Thursday, January 24, 2019

The Vostok Ice Core


There is an interesting article on the analysis of ice core data published in nature (see https://www.nature.com/articles/20859) and titled “Climate and atmospheric history of the past 420,000 years from the Vostok ice core, Antarctica.” The core extends through 3,633 meters and was stopped at 120 meters above a deep subglacial lake located beneath the station. The locations are shown in the figure below from (By NASA/User:Muriel Gottrop/User:Ningyou - NASA, Public Domain, https://commons.wikimedia.org/w/index.php?curid=27644)

 
 
Satellite radar imagery
Satellite radar data reveals an extensive subglacial aquatic system beneath the ice sheet (image below).

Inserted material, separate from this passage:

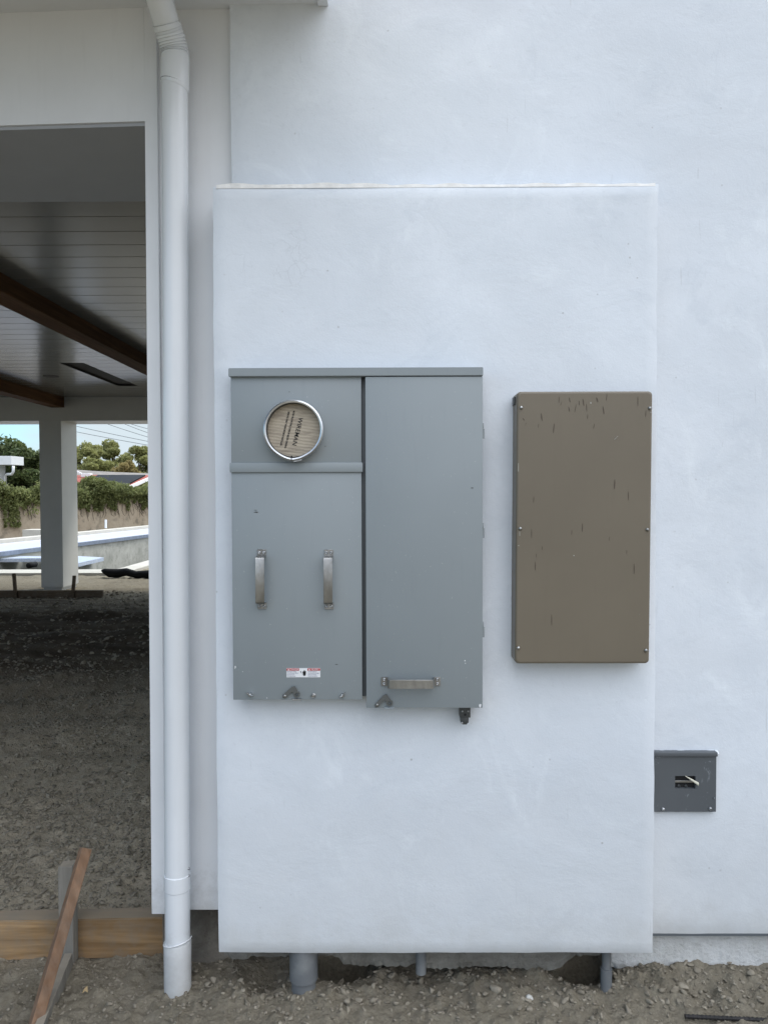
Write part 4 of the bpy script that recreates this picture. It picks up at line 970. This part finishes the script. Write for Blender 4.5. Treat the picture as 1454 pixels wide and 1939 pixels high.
def tree(label, base, h, wid, mtl, ncl, nl, ls, trunk_r=.15, group='trees beyond the boundary fence', low=.35, name='tree', dep=None):
    t = empty(name, base, label, 'tree', group); dep = dep or wid
    bm = bmesh.new(); base = Vector(base); tube(bm, [base, base + Vector((.1, 0, h * .35)), base + Vector((.0, .1, h * .75))], [trunk_r, trunk_r * .75, trunk_r * .3], 10)
    cs, rs = [], []
    for i in range(ncl):
        u = rng.uniform(low, 1.); env = math.sin(min(1, (1.02 - u) / (1.02 - low) + .15) * math.pi * .75) ** .6 if low < .2 else math.sqrt(max(.05, 1 - ((u - .62) / .42) ** 2))
        an = rng.uniform(0, 6.28); rr_ = wid * env * rng.uniform(.3, .95); c_ = base + Vector((math.cos(an) * rr_, math.sin(an) * rr_ * dep / wid, u * h * .93))
        cs.append(c_); q = wid * rng.uniform(.14, .3); rs.append((q * 1.15, q * 1.1, q * .8))
        if i % 3 == 0: tube(bm, [base + Vector((0, 0, h * (u * .6))), c_], [trunk_r * .35, trunk_r * .08], 6)
    fin('trunk', bm, m_trunk, t); leaves(cs, rs, nl, ls, mtl, 'crown', t, shell=.35)
    return t
def T(px_, Y, pytop, z0=0): p = P(px_, pytop, Y); return (p.x, Y, z0), p.z - z0
b_, h_ = T(8, 33, 834); tree('tall dark evergreen tree behind the white shed roof', b_, h_, 1.7, m_leaf_dark, 70, 20000, .10, low=.08, name='evergreen_tree')
b_, h_ = T(62, 31, 851); tree('lower dark evergreen tree left of the patio column', b_, h_, 1.3, m_leaf_dark, 70, 16000, .10, low=.08, name='evergreen_tree')
b_, h_ = T(-50, 34, 826); tree('dark evergreen tree at the left edge behind the shed', b_, h_, 1.5, m_leaf_dark, 30, 4500, .11, low=.08, name='evergreen_tree')
for px_, top, wd, Y, lab, mm in ((172, 836, 1.5, 52, 'rounded olive green tree next to the patio column', m_leaf_olive), (214, 830, 1.5, 54, 'tallest olive green tree behind the solar roof', m_leaf_olive), (262, 842, 1.5, 53, 'olive tree at the right behind the solar roof', m_leaf_olive), (240, 868, 1.0, 49, 'low yellowing tree behind the solar roof', m_leaf_rust), (185, 866, 1.3, 49, 'low olive tree behind the grey roof', m_leaf_olive), (310, 836, 1.8, 55, 'olive tree hidden partly by the house corner', m_leaf_olive), (130, 840, 1.2, 54, 'olive tree mostly hidden by the patio column', m_leaf_olive)):
    b_, h_ = T(px_, Y, top); tree(lab, b_, h_, wd, mm, 60, 15000, .10, name='broadleaf_tree', low=.2)

ivy = empty('ivy', fpt(.5, 1.6), 'thick green ivy spilling over the beige block fence', 'ivy')
cs, rs = [], []
for i in range(620):
    t = rng.uniform(); drop = abs(rng.normal()) * .18 * (1 + .8 * math.sin(t * 23)); z = 1.84 - drop + .15 * math.sin(t * 31) + rng.uniform(-.05, .06); s = rng.uniform(.10, .22)
    if z < .9 and rng.uniform() < .5: continue
    cs.append(fpt(t, z, .02 + rng.uniform(-.1, .3))); rs.append((s * 1.3, s, s * .9))
for t in (.30, .315, .33, .33, .335):       # hanging tail
    for z in np.linspace(.5, 1.3, 5): cs.append(fpt(t + rng.uniform(-.008, .008), z, .1)); rs.append((.07, .05, .11))
for t in np.arange(.02, .98, .013):
    zz2 = 1.55
    while zz2 > rng.uniform(.7, 1.4): cs.append(fpt(t, zz2, .1)); rs.append((.08, .05, .1)); zz2 -= .14
leaves(cs, rs, 30000, .06, m_leaf_ivy, 'foliage', ivy, shell=.2)
bm = bmesh.new()
for i in range(120):
    t = rng.uniform(); p = fpt(t, 1.5, .03); pp = [p]
    for q in range(6): p = p + Vector((rng.uniform(-.12, .12), rng.uniform(-.04, .1), -rng.uniform(.06, .2))); pr = p - fa; pp.append(p)
    # keep the stems on the face of the wall
    dd = (fb - fa).normalized(); nn = Vector((dd.y, -dd.x, 0)); pp = [fa + dd * (v_ - fa).dot(dd) + nn * .02 + Vector((0, 0, v_.z)) for v_ in pp]
    tube(bm, pp, [.014, .012, .010, .008, .007, .006, .004], 5)
tag(fin('stems', bm, m_trunk, ivy), kind='stuff')
# ivy mound above the fence near the column
mound = empty('shrub', fpt(.5, 0), 'rounded leafy shrub rising above the fence beside the column', 'shrub')
m1 = P(188, 915, 30); m2 = P(150, 925, 30); m3 = P(162, 920, 30)
m0 = P(175, 930, 30.3); m0.z = 0
bm = bmesh.new(); tube(bm, [m0, m0 + Vector((0, 0, 1.5))], [.06, .03], 8); fin('trunk', bm, m_trunk, mound)
leaves([m1, m2, m3, P(172, 912, 30), P(200, 925, 30), P(235, 928, 30)], [(.35, .3, .22)] * 6, 4200, .06, m_leaf_ivy, 'crown', mound, shell=.2)

# white shed at left beyond the fence
shed = empty('shed', P(-20, 930, 30), 'white flat roofed shed with gutter behind the fence at far left', 'shed')
ys_ = 29.0
bm = bmesh.new(); a = P(-120, 866, ys_); b = P(22, 866, ys_); zt_ = P(20, 866, ys_).z; zl = P(20, 880, ys_).z; box(bm, a.x, b.x, ys_, ys_ + 1.0, zl, zt_ + .05, .01); fin('roof', bm, m_hwall, shed)
bm = bmesh.new(); b2 = P(-2, 900, ys_ + .3); box(bm, a.x, b2.x, ys_ + .15, ys_ + .85, 0, zl, .01); fin('wall', bm, m_hwall, shed)
bm = bmesh.new(); a2 = P(8, 882, ys_ + .2); tube(bm, [P(26, 882, ys_), P(26, 893, ys_), P(23, 898, ys_ + .05), P(14, 898, ys_ + .3), P(11, 901, ys_ + .4), P(11, 940, ys_ + .4)], .05, 10); fin('gutter_pipe', bm, m_hwall, shed, True)
# red roofed house with solar panels
def quad(bm, c): bm.faces.new([bm.verts.new(P(*q)) for q in c])
rh = empty('neighbour_house', P(215, 930, 40), 'neighbouring house with red tiled roof and black solar panels', 'house')
def slab(name, c, m, th=.12):
    bm = bmesh.new(); top = [P(*q) for q in c]; bot = [p - Vector((0, 0, th)) for p in top]
    t_ = [bm.verts.new(p) for p in top]; b_ = [bm.verts.new(p) for p in bot]; bm.faces.new(t_); bm.faces.new(b_[::-1])
    for i in range(len(t_)): bm.faces.new((t_[i], b_[i], b_[(i + 1) % len(t_)], t_[(i + 1) % len(t_)]))
    return fin(name, bm, m, rh)
slab('grey_roof', [(140, 901, 42.5), (300, 901, 42.5), (300, 897, 44), (220, 894, 44), (175, 891.5, 44), (140, 889, 44)], m_groof)
slab('roof', [(120, 926, 38), (243, 922.5, 38), (290, 899.5, 42), (175, 899, 42), (140, 900, 42)], m_red)
slab('solar_array', [(150, 917, 37.9), (236, 919.5, 37.9), (276, 899, 41.6), (186, 899, 41.6)], m_solar, .05)
bm = bmesh.new(); obox(bm, P(242, 924.5, 37.9), P(292, 902.5, 41.9), .08, .16); fin('barge_board', bm, m_labelw, rh)
bm = bmesh.new(); a = P(120, 925, 38.2); b = P(243, 925, 38.2); box(bm, a.x, b.x, 38.3, 44, 0, a.z - .02); fin('wall', bm, m_hwall, rh)
bm = bmesh.new(); p = P(165, 900, 41.5); box(bm, p.x - .25, p.x + .25, 41.3, 41.7, p.z - .1, p.z + .1, .02); obox(bm, P(146, 893, 41.4), P(163, 901, 41.4), .1, .08); fin('roof_vent', bm, m_labelw, rh)

# power lines
for (xa, ya), (xb2, yb2), lab in (((148, 805.5), (280, 834), 'lower long power line crossing the sky by the column'), ((140, 814.5), (282, 841.5), 'lowest power line above the olive trees'), ((205, 801), (284, 827), 'power line in the middle of the bright sky'), ((235, 800), (284, 819), 'upper short power line at right'), ((250, 801), (284, 811), 'topmost power line by the house corner')):
    d_ = Vector((xb2 - xa, yb2 - ya)); a = P(xa - d_.x * .8, ya - d_.y * .8, 30); b = P(xb2 + d_.x * .5, yb2 + d_.y * .5, 30); bm = bmesh.new(); n_ = 16
    tube(bm, [a.lerp(b, i / n_) + Vector((0, 0, -.25 * 4 * (i / n_) * (1 - i / n_) * .2)) for i in range(n_ + 1)], .009, 6); thing_mesh('power_line', bm, m_wire, lab, 'power line', 'power lines against the sky')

The Vostok Lake is about the size of Lake Ontario. The image from Wikipedia Commons can be found at https://commons.wikimedia.org/wiki/Category:Subglacial_lakes#/media/File:Antarctic_Lakes_-_Sub-glacial_aquatic_system.jpg
 
Vostok Lake in perspective
The schematic diagram below shows the relationship of the ice sheet to the underlying lake in a bedrock valley (see https://commons.wikimedia.org/wiki/File:Lake_Vostok_drill_2011.jpg – Source National Science Foundation).

 
 
The ice core penetrates nearly 3500 meters of ice and provides an over than 400,000 year record of CO2, CH4, temperature variations from deuterium (hydrogen atom with a neutron), precipitation rate and much more.